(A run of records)
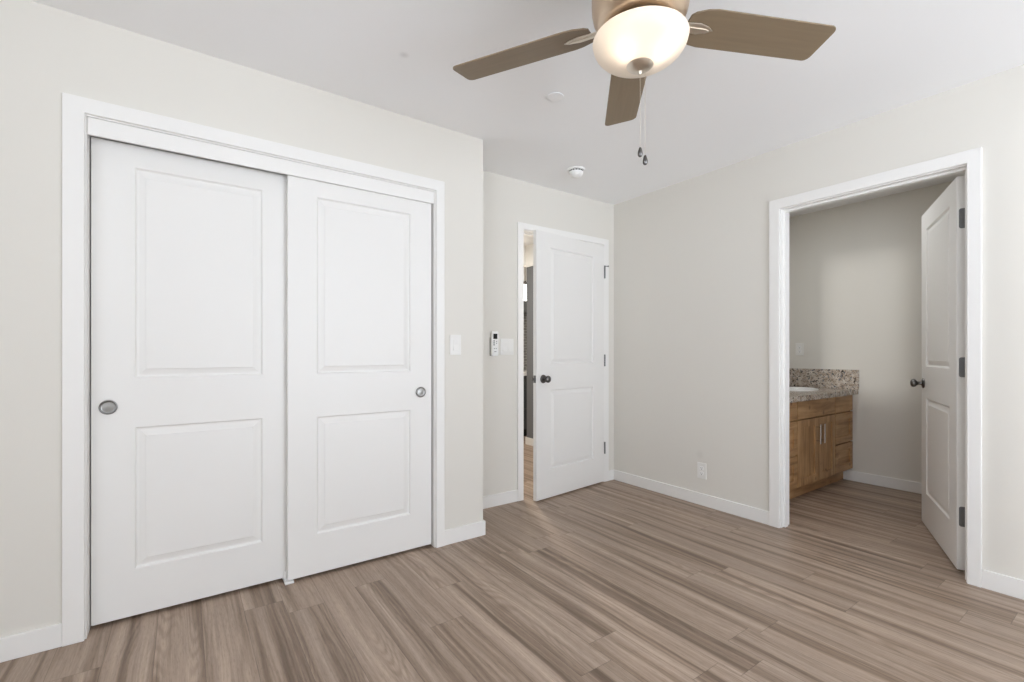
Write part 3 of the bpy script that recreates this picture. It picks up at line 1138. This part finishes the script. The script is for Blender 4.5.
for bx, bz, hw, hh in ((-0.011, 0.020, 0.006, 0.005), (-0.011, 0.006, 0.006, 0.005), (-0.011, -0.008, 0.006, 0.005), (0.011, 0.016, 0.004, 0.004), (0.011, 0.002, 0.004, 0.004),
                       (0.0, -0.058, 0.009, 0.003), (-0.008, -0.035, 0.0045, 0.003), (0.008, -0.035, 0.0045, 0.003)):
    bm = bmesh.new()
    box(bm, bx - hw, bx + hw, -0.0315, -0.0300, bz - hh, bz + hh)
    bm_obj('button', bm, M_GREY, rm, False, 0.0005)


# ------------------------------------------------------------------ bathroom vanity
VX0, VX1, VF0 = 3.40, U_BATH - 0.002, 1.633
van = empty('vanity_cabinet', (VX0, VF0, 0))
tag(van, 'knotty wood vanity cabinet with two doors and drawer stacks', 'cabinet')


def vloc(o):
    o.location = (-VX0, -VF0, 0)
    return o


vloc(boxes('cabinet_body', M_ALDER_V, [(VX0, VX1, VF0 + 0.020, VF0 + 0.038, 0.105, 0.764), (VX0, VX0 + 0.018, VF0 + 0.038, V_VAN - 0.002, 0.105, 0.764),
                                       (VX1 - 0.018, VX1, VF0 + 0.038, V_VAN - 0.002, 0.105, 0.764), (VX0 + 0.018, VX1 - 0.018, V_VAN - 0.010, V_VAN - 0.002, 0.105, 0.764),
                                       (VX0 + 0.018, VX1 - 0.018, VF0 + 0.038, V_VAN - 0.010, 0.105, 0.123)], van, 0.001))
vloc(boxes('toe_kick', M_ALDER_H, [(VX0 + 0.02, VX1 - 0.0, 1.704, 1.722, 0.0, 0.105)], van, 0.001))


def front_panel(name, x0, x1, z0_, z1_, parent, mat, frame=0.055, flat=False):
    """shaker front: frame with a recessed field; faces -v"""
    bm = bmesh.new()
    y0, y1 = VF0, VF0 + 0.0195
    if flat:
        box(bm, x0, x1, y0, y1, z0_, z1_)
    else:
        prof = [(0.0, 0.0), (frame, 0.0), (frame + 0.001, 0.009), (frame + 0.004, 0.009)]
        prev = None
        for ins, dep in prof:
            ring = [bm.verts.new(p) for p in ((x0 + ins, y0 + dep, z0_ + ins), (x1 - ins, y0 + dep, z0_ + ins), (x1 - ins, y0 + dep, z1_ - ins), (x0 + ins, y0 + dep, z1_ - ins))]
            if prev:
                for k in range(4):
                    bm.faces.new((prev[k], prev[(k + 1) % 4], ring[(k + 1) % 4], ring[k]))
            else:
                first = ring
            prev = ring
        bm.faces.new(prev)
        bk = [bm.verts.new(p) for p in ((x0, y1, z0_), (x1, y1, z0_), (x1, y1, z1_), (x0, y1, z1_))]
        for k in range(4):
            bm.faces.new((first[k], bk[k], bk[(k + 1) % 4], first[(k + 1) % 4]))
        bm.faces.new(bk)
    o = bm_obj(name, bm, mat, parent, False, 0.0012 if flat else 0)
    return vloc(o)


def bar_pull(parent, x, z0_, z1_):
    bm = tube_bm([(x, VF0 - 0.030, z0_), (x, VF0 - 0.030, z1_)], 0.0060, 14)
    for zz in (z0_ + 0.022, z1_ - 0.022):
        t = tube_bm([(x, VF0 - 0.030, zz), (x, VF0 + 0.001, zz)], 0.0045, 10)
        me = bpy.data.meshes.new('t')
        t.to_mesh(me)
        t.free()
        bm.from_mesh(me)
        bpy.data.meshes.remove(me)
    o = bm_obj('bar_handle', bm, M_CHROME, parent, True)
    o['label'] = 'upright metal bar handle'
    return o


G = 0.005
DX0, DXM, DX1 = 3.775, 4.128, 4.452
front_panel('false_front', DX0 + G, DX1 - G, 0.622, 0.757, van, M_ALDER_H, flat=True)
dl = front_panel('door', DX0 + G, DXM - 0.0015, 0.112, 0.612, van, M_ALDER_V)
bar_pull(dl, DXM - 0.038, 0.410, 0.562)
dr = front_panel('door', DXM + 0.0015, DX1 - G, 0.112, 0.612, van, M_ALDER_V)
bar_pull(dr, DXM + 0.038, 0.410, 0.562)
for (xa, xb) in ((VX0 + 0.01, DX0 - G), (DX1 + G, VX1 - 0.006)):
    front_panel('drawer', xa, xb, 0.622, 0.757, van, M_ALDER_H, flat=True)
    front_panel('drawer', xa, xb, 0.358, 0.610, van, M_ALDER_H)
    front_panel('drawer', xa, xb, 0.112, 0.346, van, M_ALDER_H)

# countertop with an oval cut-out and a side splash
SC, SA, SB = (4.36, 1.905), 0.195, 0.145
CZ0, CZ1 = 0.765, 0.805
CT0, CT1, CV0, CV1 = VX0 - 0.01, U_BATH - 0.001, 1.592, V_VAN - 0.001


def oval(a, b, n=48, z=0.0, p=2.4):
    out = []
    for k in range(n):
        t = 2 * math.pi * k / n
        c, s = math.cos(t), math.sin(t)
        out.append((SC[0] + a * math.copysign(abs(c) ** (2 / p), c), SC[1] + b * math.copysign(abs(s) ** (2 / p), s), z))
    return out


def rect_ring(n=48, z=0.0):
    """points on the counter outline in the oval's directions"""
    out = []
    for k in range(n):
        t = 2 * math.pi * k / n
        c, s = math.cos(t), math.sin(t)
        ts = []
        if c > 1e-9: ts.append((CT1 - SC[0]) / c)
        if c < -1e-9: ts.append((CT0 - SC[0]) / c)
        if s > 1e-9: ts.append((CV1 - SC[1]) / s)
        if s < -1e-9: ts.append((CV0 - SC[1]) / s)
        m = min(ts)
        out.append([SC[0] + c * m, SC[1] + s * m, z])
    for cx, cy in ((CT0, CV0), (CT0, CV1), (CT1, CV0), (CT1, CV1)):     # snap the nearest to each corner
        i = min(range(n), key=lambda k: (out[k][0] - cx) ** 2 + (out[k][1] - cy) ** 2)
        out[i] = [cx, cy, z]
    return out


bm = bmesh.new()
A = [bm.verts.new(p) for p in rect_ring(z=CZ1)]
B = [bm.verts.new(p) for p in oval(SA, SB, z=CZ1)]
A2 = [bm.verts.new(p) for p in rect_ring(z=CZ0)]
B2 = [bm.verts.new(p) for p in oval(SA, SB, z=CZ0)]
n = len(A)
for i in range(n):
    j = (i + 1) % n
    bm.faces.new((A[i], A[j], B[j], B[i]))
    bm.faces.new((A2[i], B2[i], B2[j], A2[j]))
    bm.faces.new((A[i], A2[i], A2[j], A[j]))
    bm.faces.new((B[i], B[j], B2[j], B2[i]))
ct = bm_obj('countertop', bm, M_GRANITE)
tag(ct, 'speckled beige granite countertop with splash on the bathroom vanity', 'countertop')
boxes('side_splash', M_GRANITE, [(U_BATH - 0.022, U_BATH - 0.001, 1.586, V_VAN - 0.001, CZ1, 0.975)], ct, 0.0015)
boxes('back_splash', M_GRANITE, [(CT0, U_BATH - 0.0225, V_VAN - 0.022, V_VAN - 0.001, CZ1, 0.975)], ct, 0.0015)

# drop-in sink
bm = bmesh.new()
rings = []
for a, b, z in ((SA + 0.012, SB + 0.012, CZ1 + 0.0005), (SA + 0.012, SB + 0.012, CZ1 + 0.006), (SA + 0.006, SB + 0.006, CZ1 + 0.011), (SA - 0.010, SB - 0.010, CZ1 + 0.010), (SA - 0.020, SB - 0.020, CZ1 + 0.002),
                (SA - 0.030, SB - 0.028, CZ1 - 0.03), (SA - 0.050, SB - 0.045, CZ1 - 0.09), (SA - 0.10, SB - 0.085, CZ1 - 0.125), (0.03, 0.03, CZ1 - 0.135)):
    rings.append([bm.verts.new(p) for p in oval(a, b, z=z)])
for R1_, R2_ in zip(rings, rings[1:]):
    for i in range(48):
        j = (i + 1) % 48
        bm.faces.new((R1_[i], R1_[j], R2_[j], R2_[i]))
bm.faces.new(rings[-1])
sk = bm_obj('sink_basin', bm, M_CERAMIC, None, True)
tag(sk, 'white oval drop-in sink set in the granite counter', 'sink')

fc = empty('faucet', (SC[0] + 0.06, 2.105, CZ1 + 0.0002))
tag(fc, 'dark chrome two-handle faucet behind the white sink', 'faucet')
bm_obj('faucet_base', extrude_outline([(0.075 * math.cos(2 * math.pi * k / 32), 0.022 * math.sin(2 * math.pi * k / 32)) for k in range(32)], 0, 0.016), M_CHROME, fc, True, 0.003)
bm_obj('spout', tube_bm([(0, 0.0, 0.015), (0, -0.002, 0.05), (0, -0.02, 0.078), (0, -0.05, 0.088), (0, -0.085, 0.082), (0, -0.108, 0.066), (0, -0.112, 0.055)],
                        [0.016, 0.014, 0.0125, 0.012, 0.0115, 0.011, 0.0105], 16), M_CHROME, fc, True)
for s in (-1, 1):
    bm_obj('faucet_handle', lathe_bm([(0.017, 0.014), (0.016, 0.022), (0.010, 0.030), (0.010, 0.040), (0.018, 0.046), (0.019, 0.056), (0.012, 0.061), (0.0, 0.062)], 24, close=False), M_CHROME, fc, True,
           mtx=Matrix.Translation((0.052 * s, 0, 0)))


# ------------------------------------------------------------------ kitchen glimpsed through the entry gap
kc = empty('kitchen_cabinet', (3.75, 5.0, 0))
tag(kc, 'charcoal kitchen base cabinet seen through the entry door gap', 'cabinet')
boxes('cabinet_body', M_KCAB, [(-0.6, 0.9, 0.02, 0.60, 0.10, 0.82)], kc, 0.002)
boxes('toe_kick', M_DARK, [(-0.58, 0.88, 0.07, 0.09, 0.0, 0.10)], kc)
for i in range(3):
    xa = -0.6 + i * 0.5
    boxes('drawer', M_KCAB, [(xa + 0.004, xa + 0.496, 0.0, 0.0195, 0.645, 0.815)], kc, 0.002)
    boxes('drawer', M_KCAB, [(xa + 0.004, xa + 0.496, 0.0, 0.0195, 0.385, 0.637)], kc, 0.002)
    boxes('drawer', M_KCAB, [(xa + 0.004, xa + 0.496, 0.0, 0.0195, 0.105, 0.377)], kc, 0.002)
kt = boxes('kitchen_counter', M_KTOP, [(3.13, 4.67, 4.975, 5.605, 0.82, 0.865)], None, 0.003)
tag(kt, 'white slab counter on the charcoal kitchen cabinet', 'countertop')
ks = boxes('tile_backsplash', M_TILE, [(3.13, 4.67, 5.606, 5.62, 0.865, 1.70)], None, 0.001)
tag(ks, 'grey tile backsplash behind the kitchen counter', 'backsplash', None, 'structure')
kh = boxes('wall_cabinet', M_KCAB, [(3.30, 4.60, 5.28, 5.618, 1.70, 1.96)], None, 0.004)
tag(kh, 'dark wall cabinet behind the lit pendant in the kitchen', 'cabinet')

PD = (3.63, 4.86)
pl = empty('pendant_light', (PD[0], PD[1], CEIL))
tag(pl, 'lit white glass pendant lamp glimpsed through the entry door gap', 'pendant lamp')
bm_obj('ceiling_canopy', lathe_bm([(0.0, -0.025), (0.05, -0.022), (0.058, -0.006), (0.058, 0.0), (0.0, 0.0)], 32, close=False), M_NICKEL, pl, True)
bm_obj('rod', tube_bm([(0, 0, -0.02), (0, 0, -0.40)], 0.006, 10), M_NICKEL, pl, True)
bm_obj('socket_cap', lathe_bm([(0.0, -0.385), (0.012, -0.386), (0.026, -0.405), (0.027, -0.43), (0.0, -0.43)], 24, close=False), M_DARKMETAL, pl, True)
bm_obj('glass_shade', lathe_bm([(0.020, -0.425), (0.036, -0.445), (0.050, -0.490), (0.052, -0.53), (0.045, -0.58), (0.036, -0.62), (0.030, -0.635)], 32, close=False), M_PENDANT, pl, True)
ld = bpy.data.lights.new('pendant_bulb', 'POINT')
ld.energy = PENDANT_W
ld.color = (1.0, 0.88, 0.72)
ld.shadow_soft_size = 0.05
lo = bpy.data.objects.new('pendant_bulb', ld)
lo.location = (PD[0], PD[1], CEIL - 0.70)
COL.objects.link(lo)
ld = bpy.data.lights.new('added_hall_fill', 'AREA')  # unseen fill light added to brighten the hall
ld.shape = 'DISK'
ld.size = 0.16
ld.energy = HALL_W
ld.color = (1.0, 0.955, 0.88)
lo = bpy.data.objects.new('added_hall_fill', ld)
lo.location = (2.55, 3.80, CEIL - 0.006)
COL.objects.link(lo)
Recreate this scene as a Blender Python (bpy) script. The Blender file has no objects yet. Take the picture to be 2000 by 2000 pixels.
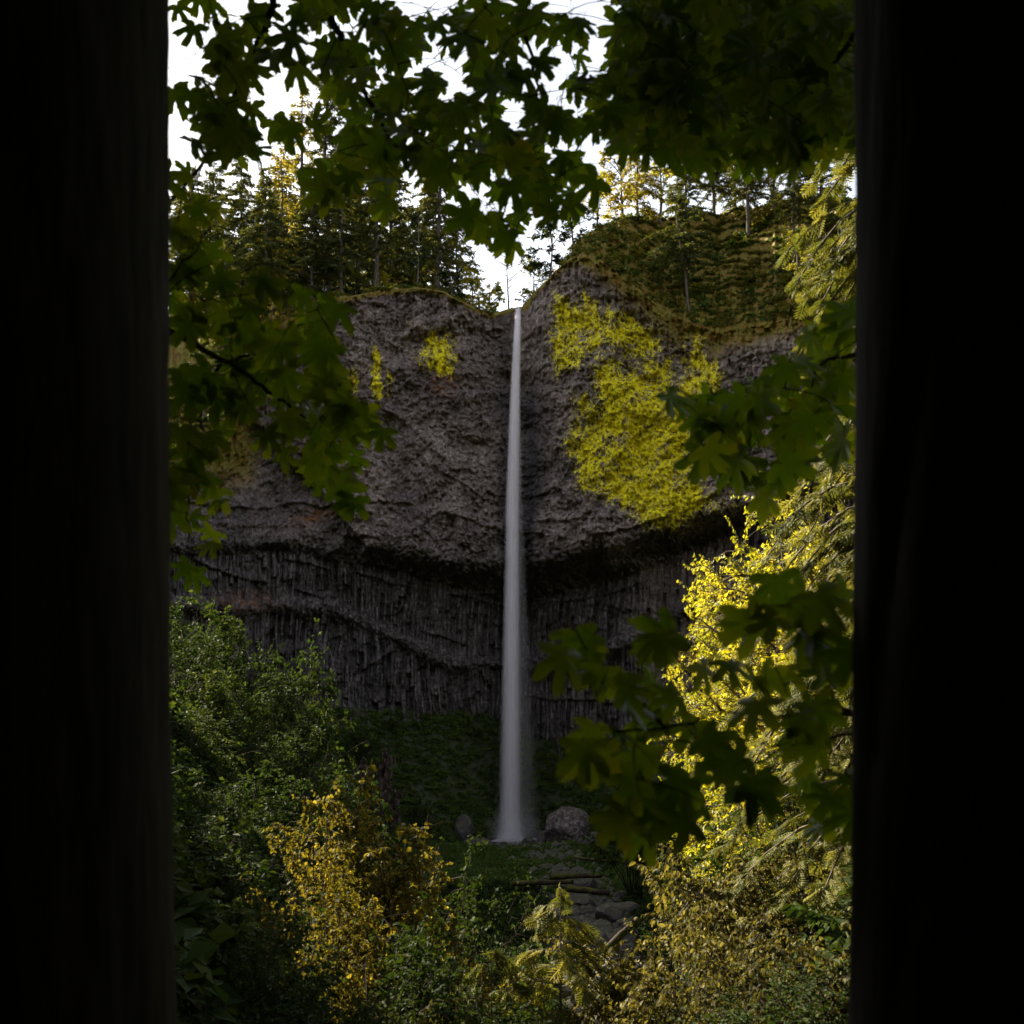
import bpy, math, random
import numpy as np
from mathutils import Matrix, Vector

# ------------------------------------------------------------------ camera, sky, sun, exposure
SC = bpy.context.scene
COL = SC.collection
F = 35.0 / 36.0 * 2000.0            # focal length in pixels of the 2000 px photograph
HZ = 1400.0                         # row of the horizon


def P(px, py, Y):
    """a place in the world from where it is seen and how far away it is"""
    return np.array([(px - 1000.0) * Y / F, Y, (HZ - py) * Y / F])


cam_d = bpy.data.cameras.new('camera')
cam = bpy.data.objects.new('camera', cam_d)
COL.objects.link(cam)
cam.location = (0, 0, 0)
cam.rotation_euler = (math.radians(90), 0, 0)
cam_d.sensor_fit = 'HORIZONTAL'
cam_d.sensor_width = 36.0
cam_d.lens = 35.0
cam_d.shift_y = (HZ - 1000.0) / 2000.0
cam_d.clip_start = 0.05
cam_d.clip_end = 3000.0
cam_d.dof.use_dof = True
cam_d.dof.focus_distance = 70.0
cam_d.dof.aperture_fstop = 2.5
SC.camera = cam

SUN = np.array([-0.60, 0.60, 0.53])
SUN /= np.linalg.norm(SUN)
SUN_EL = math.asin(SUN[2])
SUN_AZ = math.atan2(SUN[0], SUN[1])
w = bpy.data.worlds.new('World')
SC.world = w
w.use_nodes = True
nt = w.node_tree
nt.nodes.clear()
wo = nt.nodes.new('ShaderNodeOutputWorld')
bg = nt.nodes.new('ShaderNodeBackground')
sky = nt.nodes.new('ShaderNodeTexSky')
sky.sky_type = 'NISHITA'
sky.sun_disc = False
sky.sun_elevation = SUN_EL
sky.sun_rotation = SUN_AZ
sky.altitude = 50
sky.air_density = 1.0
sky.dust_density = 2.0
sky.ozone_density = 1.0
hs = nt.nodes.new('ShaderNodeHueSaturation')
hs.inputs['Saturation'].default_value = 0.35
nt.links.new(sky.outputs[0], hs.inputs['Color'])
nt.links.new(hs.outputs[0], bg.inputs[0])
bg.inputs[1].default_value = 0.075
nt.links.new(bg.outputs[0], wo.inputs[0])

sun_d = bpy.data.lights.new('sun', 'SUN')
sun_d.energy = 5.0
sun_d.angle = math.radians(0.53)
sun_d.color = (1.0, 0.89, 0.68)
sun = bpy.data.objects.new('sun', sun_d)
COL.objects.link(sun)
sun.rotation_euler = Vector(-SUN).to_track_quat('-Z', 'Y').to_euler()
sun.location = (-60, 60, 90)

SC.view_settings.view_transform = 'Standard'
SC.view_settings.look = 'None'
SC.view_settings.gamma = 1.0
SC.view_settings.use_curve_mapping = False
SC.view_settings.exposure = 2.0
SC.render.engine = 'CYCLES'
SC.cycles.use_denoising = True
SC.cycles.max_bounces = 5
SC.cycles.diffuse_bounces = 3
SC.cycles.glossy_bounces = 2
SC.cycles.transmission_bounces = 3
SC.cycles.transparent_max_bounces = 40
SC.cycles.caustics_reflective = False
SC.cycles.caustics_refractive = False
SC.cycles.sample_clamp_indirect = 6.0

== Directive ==
Only the lines from the one with "Recreate this scene" through the one with "return np.array([(px - 1000.0)" belong in your copy; retype them exactly and drop any pictures.

== Correct result ==
Recreate this scene as a Blender Python (bpy) script. The Blender file has no objects yet. Take the picture to be 2000 by 2000 pixels.
import bpy, math, random
import numpy as np
from mathutils import Matrix, Vector

# ------------------------------------------------------------------ camera, sky, sun, exposure
SC = bpy.context.scene
COL = SC.collection
F = 35.0 / 36.0 * 2000.0            # focal length in pixels of the 2000 px photograph
HZ = 1400.0                         # row of the horizon


def P(px, py, Y):
    """a place in the world from where it is seen and how far away it is"""
    return np.array([(px - 1000.0) * Y / F, Y, (HZ - py) * Y / F])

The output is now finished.